Negli anni Novanta intensa è la collaborazione tra Gabriele Basilico e la Svizzera. Nel 1997 partecipa alla grande mostra sul San Gottardo, organizzata in occasione dei quarant’anni della banca omonima. Quello sul valico alpino è un lavoro particolare, in cui le tracce dell’uomo nella natura sono come dei segni, dei disegni astratti. Le strade, le infrastrutture, di cui non si colgono né inizio né fine, sono linee nella maestà della montagna, sottolineate dalla sapiente gestione del bianco e nero. Montagna che è qui punto di passaggio e di collegamento imprescindibile tra sud e nord, luogo di meraviglia e di mito sin dai tempi antichi. Quelli di Basilico sono paesaggi sospesi, dove di rado si rintraccia il tempo della storia. È il tempo della natura, delle stagioni. Sono punti di vista sull’infinito in cui le montagne giocano un ruolo da protagonista. Un infinito che va ben oltre il simbolo presente sull’obiettivo della macchina fotografica. Nelle sue immagini di paesaggio la visione diventa una sorta di riprogettazione non immediatamente percepibile, il cui scopo è anche quello di comprendere la relazione che si viene a creare tra lo sguardo e il mondo reale. Il compito del fotografo, come Basilico ha avuto più volte occasione di affermare, è quello di lavorare sulla distanza, di prendere le misure, di trovare un equilibrio, un ordine. La sua ricerca, nel corso degli anni, è consistita nella capacità di rintracciare il senso di un particolare luogo e di creare con esso un dialogo privilegiato.

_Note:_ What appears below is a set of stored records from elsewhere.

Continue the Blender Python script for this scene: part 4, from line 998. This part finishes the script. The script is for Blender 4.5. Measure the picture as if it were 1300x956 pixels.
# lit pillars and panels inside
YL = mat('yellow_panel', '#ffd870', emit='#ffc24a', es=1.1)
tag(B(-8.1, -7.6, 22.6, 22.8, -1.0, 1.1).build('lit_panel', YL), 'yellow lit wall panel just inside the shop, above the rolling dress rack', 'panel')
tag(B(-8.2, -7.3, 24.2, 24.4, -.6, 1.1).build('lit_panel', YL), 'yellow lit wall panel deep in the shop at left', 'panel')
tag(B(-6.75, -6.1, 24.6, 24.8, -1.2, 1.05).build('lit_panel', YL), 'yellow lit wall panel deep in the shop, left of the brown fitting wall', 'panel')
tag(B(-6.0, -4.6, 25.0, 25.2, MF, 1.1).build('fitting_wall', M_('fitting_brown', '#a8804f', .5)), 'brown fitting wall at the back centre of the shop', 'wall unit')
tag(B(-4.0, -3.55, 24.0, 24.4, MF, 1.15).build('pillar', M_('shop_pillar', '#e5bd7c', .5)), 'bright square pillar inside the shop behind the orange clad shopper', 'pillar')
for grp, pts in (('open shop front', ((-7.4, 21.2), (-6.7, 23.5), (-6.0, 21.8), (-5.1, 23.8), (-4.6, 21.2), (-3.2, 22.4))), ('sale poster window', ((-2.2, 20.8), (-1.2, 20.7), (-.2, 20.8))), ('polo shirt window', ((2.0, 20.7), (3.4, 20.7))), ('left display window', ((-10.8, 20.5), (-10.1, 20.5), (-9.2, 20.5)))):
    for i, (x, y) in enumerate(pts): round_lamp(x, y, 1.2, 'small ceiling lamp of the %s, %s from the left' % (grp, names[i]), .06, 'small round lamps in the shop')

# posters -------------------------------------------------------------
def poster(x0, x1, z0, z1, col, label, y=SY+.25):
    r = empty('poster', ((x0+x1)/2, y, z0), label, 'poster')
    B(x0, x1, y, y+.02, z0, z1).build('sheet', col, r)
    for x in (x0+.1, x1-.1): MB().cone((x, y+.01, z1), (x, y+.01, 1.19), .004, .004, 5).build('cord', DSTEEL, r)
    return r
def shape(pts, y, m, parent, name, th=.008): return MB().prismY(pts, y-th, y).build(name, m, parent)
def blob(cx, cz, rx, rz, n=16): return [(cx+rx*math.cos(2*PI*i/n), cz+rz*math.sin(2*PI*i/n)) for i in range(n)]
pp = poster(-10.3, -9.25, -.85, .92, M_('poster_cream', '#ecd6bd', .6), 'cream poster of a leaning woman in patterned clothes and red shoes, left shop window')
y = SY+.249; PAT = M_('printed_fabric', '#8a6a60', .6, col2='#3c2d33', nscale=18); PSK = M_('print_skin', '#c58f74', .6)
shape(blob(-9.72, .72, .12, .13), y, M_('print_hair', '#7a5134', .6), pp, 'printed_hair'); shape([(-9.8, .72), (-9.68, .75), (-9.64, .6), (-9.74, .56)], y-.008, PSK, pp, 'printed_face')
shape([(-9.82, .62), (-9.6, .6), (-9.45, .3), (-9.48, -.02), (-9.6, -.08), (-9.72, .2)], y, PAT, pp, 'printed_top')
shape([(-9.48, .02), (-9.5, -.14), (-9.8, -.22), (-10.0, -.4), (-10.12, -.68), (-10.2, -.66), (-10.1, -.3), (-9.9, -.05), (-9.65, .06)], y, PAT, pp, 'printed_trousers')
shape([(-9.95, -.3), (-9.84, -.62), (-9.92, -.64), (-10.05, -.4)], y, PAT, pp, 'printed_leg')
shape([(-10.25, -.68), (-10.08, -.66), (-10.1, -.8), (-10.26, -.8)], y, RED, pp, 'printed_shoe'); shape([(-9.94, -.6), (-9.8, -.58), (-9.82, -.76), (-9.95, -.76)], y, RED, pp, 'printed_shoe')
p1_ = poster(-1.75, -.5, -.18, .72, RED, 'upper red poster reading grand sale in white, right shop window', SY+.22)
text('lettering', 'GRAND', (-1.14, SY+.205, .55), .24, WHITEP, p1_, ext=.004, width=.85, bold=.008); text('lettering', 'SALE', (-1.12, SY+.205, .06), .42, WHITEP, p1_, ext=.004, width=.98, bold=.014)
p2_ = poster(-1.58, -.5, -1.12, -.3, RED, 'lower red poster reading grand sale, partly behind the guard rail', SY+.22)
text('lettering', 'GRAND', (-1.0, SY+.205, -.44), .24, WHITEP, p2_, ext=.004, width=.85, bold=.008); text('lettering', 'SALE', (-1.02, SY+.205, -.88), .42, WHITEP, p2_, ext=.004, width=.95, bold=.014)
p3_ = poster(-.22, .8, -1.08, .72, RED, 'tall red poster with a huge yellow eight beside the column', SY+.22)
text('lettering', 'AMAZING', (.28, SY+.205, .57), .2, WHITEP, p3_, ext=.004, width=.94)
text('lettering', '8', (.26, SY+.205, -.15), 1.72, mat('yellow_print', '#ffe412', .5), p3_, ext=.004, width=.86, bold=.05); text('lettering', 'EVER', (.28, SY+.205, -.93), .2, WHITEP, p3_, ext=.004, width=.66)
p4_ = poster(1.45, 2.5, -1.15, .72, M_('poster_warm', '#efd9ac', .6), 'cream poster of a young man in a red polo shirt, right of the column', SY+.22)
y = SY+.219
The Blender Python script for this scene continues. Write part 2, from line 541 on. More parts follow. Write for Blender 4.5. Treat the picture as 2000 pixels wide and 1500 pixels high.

La mostra La progettualità dello sguardo. Fotografie di paesaggio di Gabriele Basilico, curata da Angela Madesani e Giovanna Calvenzi, è stata ideata e promossa dall’Accademia di Architettura, Università della Svizzera Italiana di Mendrisio, in collaborazione con lo Studio Gabriele Basilico, e verrà allestita nei suggestivi spazi espositivi della Chiesa di San Lorenzo a San Vito al Tagliamento (Pordenone). L’inaugurazione si terrà il 16 giugno 2017 alle ore 11. Il 15 giugno, ore 18, il Teatro Arrigoni di San Vito al Tagliamento ospiterà l’incontro con Giovanna Calvenzi L’opera di Gabriele Basilico. Seguirà visita guidata alla mostra.